KUALA LUMPUR (Oct 3): Malaysian oil palm planters should focus on improving production yields by accelerating replanting activities to help offset the cost hikes, according to CIMB Investment Bank Bhd plantation analyst Ivy Ng Lee Fang, who is also the head of research.
Speaking at the MPOA National Palm Oil Conference 2023, Ng said labour cost is likely to increase further in the next two years, if a multi-tier levy system on foreign workers is implemented and minimum wage is reviewed.
In addition to higher crude palm oil (CPO) production costs last year, caused by hikes on wages and input costs, such as fertilisers, energy and chemicals, Ng pointed out that the plantation industry was also struggling with declining CPO yields.
“The lower CPO yields is primarily attributed to labour shortages, adverse weather conditions, and ageing oil palm estates.

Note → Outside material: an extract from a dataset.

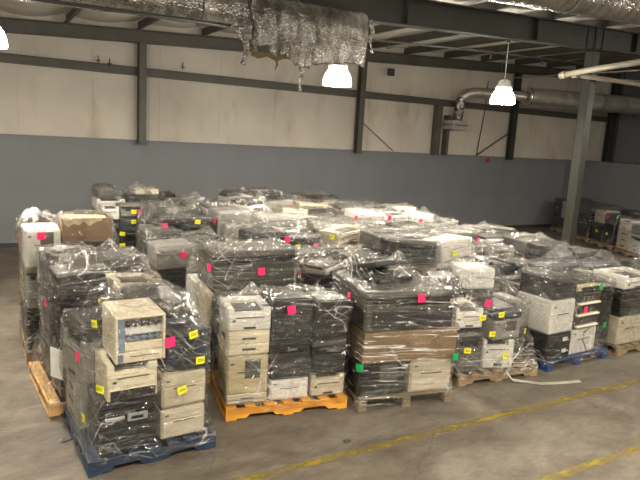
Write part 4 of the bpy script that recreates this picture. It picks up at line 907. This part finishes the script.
STK = {'S1': [('p', .64, .08, 1.07), ('y', .84, .08, 1.1), ('y', .92, .08, .85), ('y', .76, .08, .61), ('y', .16, .1, .73), ('p', -.04, .5, .86), ('y', .13, .3, 1.2), ('y', .1, .3, .41)],
'S2': [('p', .63, .03, 1.12)], 'T2': [('p', -.02, .05, 1.3), ('p', .61, .03, 1.25), ('p', 1.25, .1, 1.13)],
'S3': [('p', .63, .03, 1.22), ('p', .0, .4, 1.15), ('g', .01, .03, .49), ('g', 1.09, .03, .54)],
'S4': [('p', .34, .05, 1.0), ('y', .31, .1, .83), ('y', .53, .1, .86), ('y', .44, .1, .63), ('y', .98, .1, .59), ('y', .16, .1, .44), ('y', .64, .05, .33)],
'T5': [('p', .86, .1, 1.04)], 'S5': [('p', .62, .05, .78), ('g', 1.13, .05, .5), ('g', .88, .1, 1.06)], 'T4': [('y', .85, .1, 1.34), ('p', 1.31, .1, 1.1)],
'U6': [('p', .78, .05, 1.12)], 'U5': [('p', 1.22, .05, 1.22)], 'V5': [('p', .65, .05, 1.24), ('p', .66, .1, 1.42), ('p', -.02, .05, 1.42)], 'V6': [('p', .2, .05, 1.34)],
'W3': [('p', .53, .05, 1.32), ('g', 1.09, .05, 1.16), ('g', .25, .05, 1.3)], 'U4': [('y', .0, .1, 1.36)], 'W2': [('p', 1.01, .05, 1.42)],
'U3': [('p', .53, .03, 1.36), ('p', .99, .05, 1.25), ('y', .69, .03, 1.25)], 'V3': [('p', .48, .05, 1.15), ('p', -.02, .1, 1.42)], 'V2': [('p', .18, .05, 1.37), ('p', -.07, .2, 1.17), ('y', .67, .03, 1.42)],
'U2': [('p', .34, .05, 1.2), ('p', .72, .05, .98)], 'W1': [('y', .52, .05, 1.4), ('p', .63, .05, 1.39), ('y', .52, .05, 1.23), ('y', .35, .05, 1.03), ('y', .35, .05, .83), ('p', .08, .05, 1.19)],
'U1': [('p', .20, .05, 1.52), ('p', .04, .2, 1.45)], 'T1': [('p', -.05, .3, 1.06), ('y', .51, .05, 1.12)],
'R0': [('p', .35, .02, .85)], 'R1': [('y', .3, .02, .85)], 'R2': [('p', .8, .02, .95), ('y', .3, .02, .45), ('y', .85, .02, .45)]}

PEAKS = {'S1': [(.66, .62, 1.50), (.30, .75, 1.42)], 'S2': [(.3, .3, 1.30)], 'S3': [(.62, .55, 1.56), (.2, .8, 1.5)], 'S4': [(.3, .5, 1.18), (.75, .35, 1.22)], 'S5': [(.3, .3, 1.38), (.95, .7, 1.5)], 'S6': [(.3, .6, 1.4)], 'U1': [(.14, .35, 1.80), (.30, .55, 1.74)], 'V2': [(.35, .5, 1.72), (.75, .8, 1.70)], 'T1': [(.35, .35, 1.56), (.8, .8, 1.56)]}
ordw = {1: ['single'], 2: ['bottom', 'top'], 3: ['bottom', 'middle', 'top'], 4: ['bottom', 'lower', 'upper', 'top'], 5: ['bottom', 'lower', 'middle', 'upper', 'top'], 6: ['bottom', 'lower', 'lower middle', 'upper middle', 'upper', 'top']}
for key, S_ in Lc.items():
    ca, sa = math.cos(S_['a']), math.sin(S_['a']); o2 = (S_['x'], S_['y'])
    def W2(u, v): return (o2[0] + u * ca - v * sa, o2[1] + u * sa + v * ca)
    pallet(S_['W'], S_['D'], S_['pm'], S_['pl'], (o2[0], o2[1], 0), S_['a'], S_['blk'])
    rr = random.Random(key); tiers = []; boxes = []
    for (u0, u1, v0, v1, place, its) in S_['cols']:
        z = S_['base']
        # a column laid across others starts on the highest of them
        for (a0, a1, b0, b1, zt) in tiers:
            if u0 < a1 - .01 and u1 > a0 + .01 and v0 < b1 - .01 and v1 > b0 + .01: z = max(z, zt)
        for k, it in enumerate(its):
            h, kind, color, extra, turn = it[:5]
            e0, e1, f0, f1 = it[5] if len(it) > 5 else (u0, u1, v0, v1)
            wv, dv = e1 - e0, f1 - f0; shrink = rr.uniform(.0, .02); tr = math.radians(turn)
            if abs(turn) > 60: w_, d_ = dv - shrink, wv - shrink
            else:
                w_, d_ = wv - shrink - abs(math.sin(tr)) * dv * .35, dv - shrink - abs(math.sin(tr)) * wv * .35
            cu, cv = (e0 + e1) / 2, f0 + dv / 2 + (0 if abs(turn) > 60 else rr.uniform(-.006, .006))
            pos = W2(cu, cv); gz = .0015
            cname = {'brown': 'brown'}.get(color, color)
            lw = ordw[len(its)][k]
            pos_txt = (f'{lw} in {place} column' if len(its) > 1 else f'alone at {place}' if place != 'top' else 'lying on top')
            noun = NOUN[kind]
            if kind == 'carton': cname = 'brown wrapped'
            label = f'{cname} {noun}, {pos_txt}, {S_["ph"]}'
            tilt = (0, 0)
            if k == len(its) - 1 and key[0] in 'TUVWX' and 'top' not in place and h < .35 and not any(u0 < a1 and u1 > a0 for (a0, a1, b0, b1, zz) in [(t_[0], t_[1], 0, 0, 0) for t_ in S_['cols'] if 'top' in t_[4]]):
                tilt = (rr.uniform(-.13, .05), rr.uniform(-.12, .12)); z += abs(math.sin(tilt[0])) * d_ / 2 + abs(math.sin(tilt[1])) * w_ / 2
            dv_ = device(kind, color, w_, d_, h - gz * 2 - (.012 if kind == 'laser' or kind == 'cabinet' else 0), (pos[0], pos[1], z + gz), S_['a'] + tr, label, 'discarded office machines on the ' + S_['ph'], rr, extra=extra)
            if tilt != (0, 0): dv_.rotation_euler = (tilt[0], tilt[1], S_['a'] + tr)
            aa = S_['a'] + tr; c2, s2 = math.cos(aa), math.sin(aa)
            cs = [(pos[0] + sx * w_ / 2 * c2 - sy * d_ / 2 * s2, pos[1] + sx * w_ / 2 * s2 + sy * d_ / 2 * c2) for sx in (-1, 1) for sy in (-1, 1)]
            boxes.append(dict(c=cs, z0=z, z1=z + h, m=pos, u=(c2, s2), hw=w_ / 2, hd=d_ / 2)); z += h
        tiers.append((u0, u1, v0, v1, z))
    # the pallet top is inside the wrap too
    pc = [W2(0.03, .0), W2(S_['W'] - .03, 0), W2(0.03, S_['D']), W2(S_['W'] - .03, S_['D'])]
    pmid = W2(S_['W'] / 2, S_['D'] / 2)
    boxes.append(dict(c=pc, z0=.06, z1=.14, m=pmid, u=(ca, sa), hw=S_['W'] / 2 - .03, hd=S_['D'] / 2))
    ztop = max(t_[4] for t_ in tiers); rp = random.Random(key + 'peak')
    for (pu, pv, pz_) in PEAKS.get(key, [(rp.uniform(.2, .9) * S_['W'], rp.uniform(.3, .9) * S_['D'], ztop + rp.uniform(.0, .10)) for _ in range(2)] if key[0] in 'TUVWX' else []):
        pp = W2(pu, pv); boxes.append(dict(c=[pp] * 4, z0=pz_ - .05, z1=pz_, m=pp, u=(ca, sa), hw=.01, hd=.03))
    F = Film(boxes, .07, sum(map(ord, key)))
    fm = FILM[S_['film']]; wrap = F.build('stretch_wrap', fm[sum(map(ord, key)) % len(fm)], None, f'clear wrinkled stretch film round the {S_["ph"] if "load" in S_["ph"] else "load on the " + S_["ph"]}')
    for (c, u, v, z) in STK.get(key, []):
        p = W2(u, v); F.sticker((p[0], p[1], z), c, (.085, .085) if c != 'y' else (.085, .065), wrap)

# ------------------------------------------------------------------ loose strap, cable, litter
bm = bmesh.new(); pts = [(5.60, 4.80, .13), (5.64, 4.72, .04), (5.80, 4.68, .012), (5.95, 4.55, .010), (6.15, 4.47, .014), (6.32, 4.44, .010), (6.5, 4.40, .012)]
R_ = []
for i, p in enumerate(pts):
    t = (Vector(pts[min(i + 1, len(pts) - 1)]) - Vector(pts[max(i - 1, 0)])); t.normalize(); s_ = Vector((-t.y, t.x, .15)).normalized(); R_.append([bm.verts.new(Vector(p) + s_ * .028), bm.verts.new(Vector(p) - s_ * .028)])
for A, B in zip(R_, R_[1:]): bm.faces.new([A[0], A[1], B[1], B[0]])
bmesh.ops.solidify(bm, geom=bm.faces[:], thickness=.003)
o = obj('strap', bm, M_STRAP); o['label'] = 'loose white plastic strap trailing over the floor before the wooden pallet'; o['category'] = 'strap'
bm = bmesh.new(); c0 = (7.07, 4.79); rr = random.Random(2)
tube(bm, [(7.12, 4.80, .50), (7.02, 4.795, .46), (7.0, 4.79, .36), (7.05, 4.785, .28), (7.1, 4.785, .2), (7.1, 4.78, .17)], .006, 6)
o = obj('power_cable', bm, M_CABLE); o['label'] = 'black power cable hanging down the white printer on the bright blue pallet'; o['category'] = 'cable'
bm = bmesh.new(); cbox(bm, -.09, .09, -.004, .004, 0, .30, .002)
o = obj('paper_sheet', bm, M_PAPER); o.location = (.66, 5.96, .38); o.rotation_euler = (0, 0, math.radians(-60)); o['label'] = 'white printed paper sheet stuck low on the load on the yellow wooden pallet'; o['category'] = 'paper'
for k_, (x, y, s_, lab) in enumerate(((.66, 5.42, .05, 'small crumpled film scrap by the corner of the nearest blue pallet'), (3.0, 4.35, .035, 'dark litter flake on the floor before the orange pallet'), (6.9, 3.7, .03, 'tiny dark litter flake on the floor between the yellow lines'))):
    bm = bmesh.new(); bmesh.ops.create_icosphere(bm, subdivisions=2, radius=s_)
    for v in bm.verts: v.co = Vector((v.co.x * rnd.uniform(.8, 1.5), v.co.y * rnd.uniform(.7, 1.2), max(0, v.co.z * .35 * rnd.uniform(.5, 1.2)) + .001))
    o = obj('litter', bm, pm('grey') if k_ == 0 else M_SLOT); o.location = (x, y, 0); o['label'] = lab; o['category'] = 'litter'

These issues have intensified the rise in per-tonne production costs for CPO,” she told the audience.
“Our industry model indicates that every 0.5 tonnes per hectare increase in CPO yield can reduce production costs by RM462 per tonne of CPO,” said Ng.
Currently, an estimated 664,000 hectares out of the 5.6 million hectares of Malaysian oil palm estates is 25 years and above, Ng said, citing data from the Malaysian Palm Oil Board.
However, in 2022, only 97,130 hectares were replanted, representing a replanting rate of barely 1.7% of the total oil palm cultivation area.
“If replanting is not carried out, the oil palm trees will be older and the yields will be lower. This could also mean that costs increase over time, which could affect the competitiveness of the crop and the profitability of the industry,” she stressed.